The “us” he describes is a utopian land of white privilege, a society that only benefits people from the right background, race and class. A land that at best, and only in recent times, conditionally tolerates people from different ethnicities and religions.

Such a land does not exist and never has existed in the land known as Australia. Modern Australia is a nation built on white privilege, intolerance and xenophobia. It is only in the recent past when Australian governments of all persuasions have started to embrace multiculturalism for its economic and societal benefits.

Bolt would take us back to the days where everyone is running under sprinkler out the back of the quarter acre block were white and sunburnt, where the notion of the “fair go” in reality is only a “fair go for some”.

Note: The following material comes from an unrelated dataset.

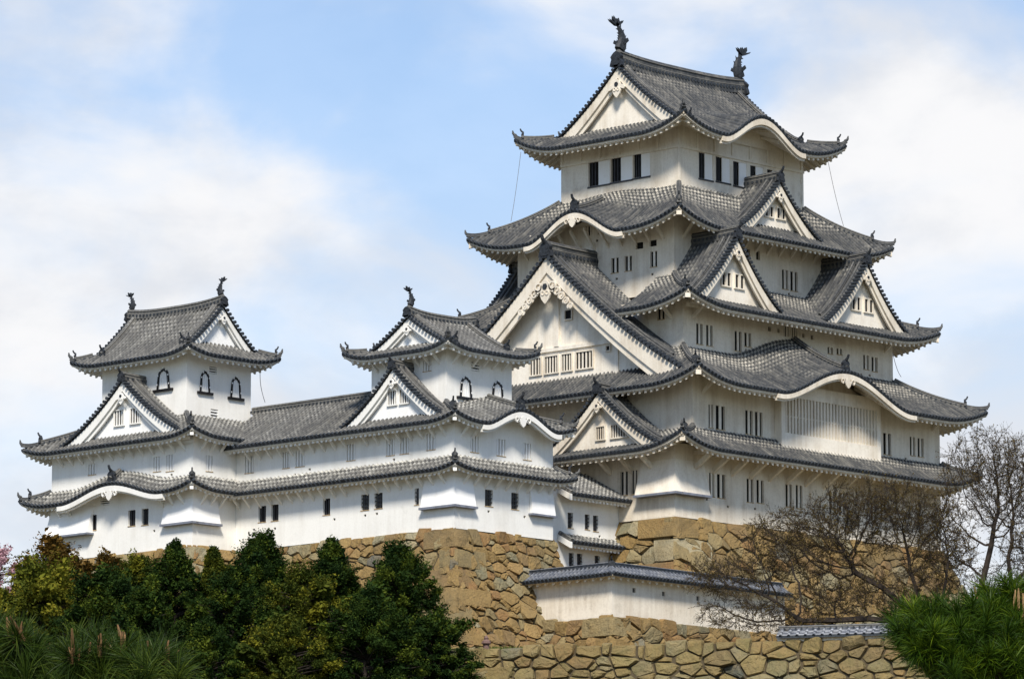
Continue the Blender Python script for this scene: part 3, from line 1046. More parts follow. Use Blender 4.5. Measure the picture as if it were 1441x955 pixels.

If we try hard enough, we could actually have a truly cosmopolitan, multicultural and modern Australia. That’s if we don’t allow ourselves to devolve into the faux Australia bouncing around in Bolt’s head and smearing itself onto the tabloid pages of newspapers across the country.

The truth is, Australia belongs to no one segment of society. Any nation is a mental construct and its national identity a social construct. For any one group to pretend to own that construct is erroneous.

Australia as a nation is evolving and will continue to evolve and let’s hope it continues down the path of inclusivity and plurality, where we embrace various cultures and where the people of the first nations are meaningfully included and celebrated as the most successful ongoing culture the human race has ever known.

Because no matter your construct, one thing is undeniable, this land always was and always will be Aboriginal land.